There is no way to prevent someone who lawfully receives a copy of a work
(who doesn't have to go through any click-through or shrink-wrap agreement)
from using it commercially.
You could say that anyone who modifies it or copies it must refrain from
using it commercially. But that wouldn't stop someone who downloaded it from
a web site or bought it on a CD from doing so.
You would essentially have to say that in order to give someone a copy, you
must obtain their affirmative assent to the usage restrictions or require
that works always be packaged in an installer that required their assent to
the terms.
See http://www.copyright.gov/title17/92chap1.html#106 and notice that it
doesn't say anything about commercial use. If someone isn't trying to do any
of those things, copyright won't stop them.
DS
Hi David :)
* David Schwartz <[email protected]> dixit:
> > Or for example, you can give your work for free and
> > require that it is not used for commercial uses. You're reserving the
> > commercialization right for you.
>
> Actually, you can't do that. Copyright law does not permit
> restriction of use unless you can condition it on doing something
> else.
So the non-commercial CC license is not enforceable (at least in
your country)?. Here in Spain I don't know if that is enforceable or
not, but to my (limited) knowledge, you can restrict something so the
recipient cannot use it for commercial purposes. If any spaniard
could tell something sensible about this issue I would be grateful.

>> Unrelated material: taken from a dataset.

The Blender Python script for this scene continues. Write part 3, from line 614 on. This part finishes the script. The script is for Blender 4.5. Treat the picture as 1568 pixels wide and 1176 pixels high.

> You could say that anyone who modifies it or copies it must refrain
> from using it commercially. But that wouldn't stop someone who
> downloaded it from a web site or bought it on a CD from doing so.
Will in this case the NC+share-alike CC license work?
> See http://www.copyright.gov/title17/92chap1.html#106 and notice
> that it doesn't say anything about commercial use. If someone isn't
> trying to do any of those things, copyright won't stop them.
I see that this is for US: do you know if the same applies to
European countries, for example? I think that our copyright laws are
very different, but I cannot swear it, 'cause copyrigth is a complex
issue no matter the country.
Ra?l N??ez de Arenas Coronado
--
Linux Registered User 88736 | http://www.dervishd.net
It's my PC and I'll cry if I want to... RAmen!
> > See http://www.copyright.gov/title17/92chap1.html#106 and notice
> > that it doesn't say anything about commercial use. If someone isn't
> > trying to do any of those things, copyright won't stop them.
> I see that this is for US: do you know if the same applies to
> European countries, for example? I think that our copyright laws are
> very different, but I cannot swear it, 'cause copyrigth is a complex
> issue no matter the country.
I know a lot about US copyright law, a bit about German copyright law, a
very tiny smidge about Japanese copyright law, and nothing at all about any
other country. So I'm not the person to ask.
It's impossible to violate the GPL (or any license of its type). You can
violate copyright law, but you cannot violate the GPL. The GPL is kind of
like a sign that says "free dirt". If someone takes your tractor, you don't
complain that they violated the sign (because it only offered free dirt, not
free tractors), you complain that they violated laws against theft.